Altus’ officers and directors holding in aggregate approximately 40% of the currently issued and outstanding Altus Shares, have agreed to vote in favour of any Altus shareholder resolutions required to complete the Proposed Transaction. Altus will seek shareholder authority for the issue of the new Altus Shares and a disapplication of pre-emptive rights to permit the issue of Altus Shares to Legend. Legend will seek shareholder authority to approve the Proposed Transaction. Legend's officers and directors holding in aggregate approximately 53% of the currently issued and outstanding Legend Shares, have agreed to vote in favour of the Arrangement.

Advisor & Counsel

Gowling WLG (Canada) LLP and Troutman Sanders LLP are acting as Altus’s Canadian and US legal counsel respectively. DuMoulin Black LLP are acting as Legend’s Canadian legal counsel.

Qualified Person

The technical disclosure in this regulatory announcement has been read and approved by Steven Poulton, Chief Executive of Altus. A graduate of the University of Southampton in Geology (Hons), he also holds a Master's degree from the Camborne School of Mines (Exeter University) in Mining Geology. He is a Fellow of the Institute of Materials, Minerals and Mining and a Fellow of the Geological Society of London. He has over 18 years of experience in mineral exploration and is a Qualified Person under the AIM rules and under National Instrument 43-101.

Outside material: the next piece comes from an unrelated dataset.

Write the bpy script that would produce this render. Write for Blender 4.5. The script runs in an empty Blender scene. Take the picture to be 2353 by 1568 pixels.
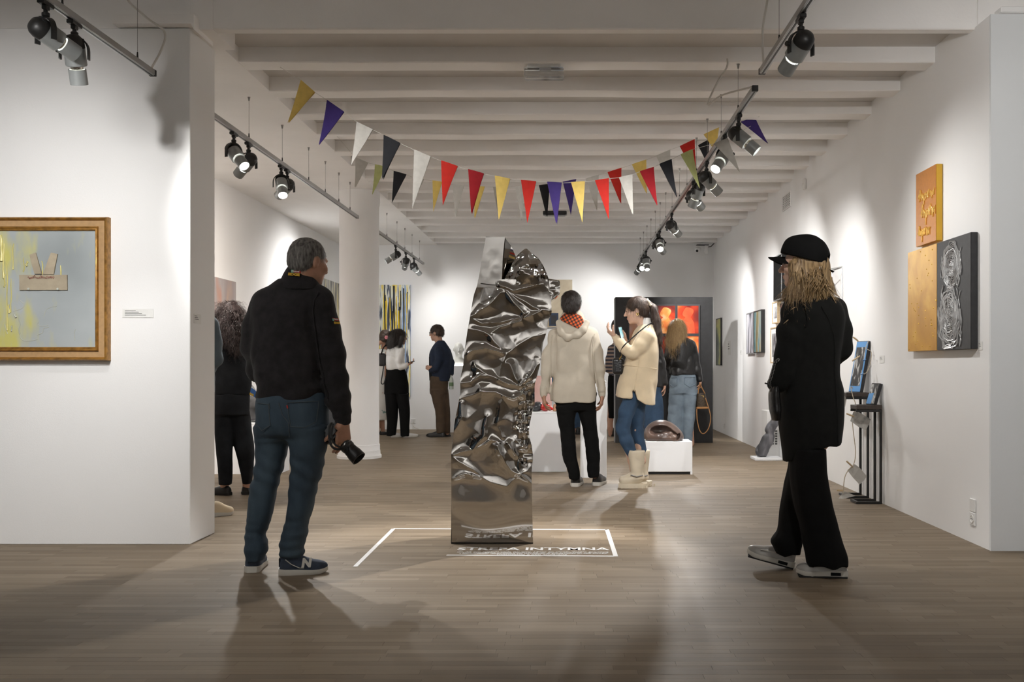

About Altus Strategies Plc

Altus is a diversified and Africa focused project generator in the natural resource sector. Through our subsidiaries we discover new projects and attract third party capital to fund their growth, development and ultimately exit optionality. This strategy enables Altus to remain focused on the acquisition of new opportunities to be fed into the project generation cycle and aims to minimise shareholder dilution. Our business model is designed to create a growing portfolio of well managed and high growth potential projects which is diversified by commodity and by country. We aim to position our shareholders at the vanguard of value creation, but with significantly reduced risks traditionally associated with investments in the mineral exploration sector.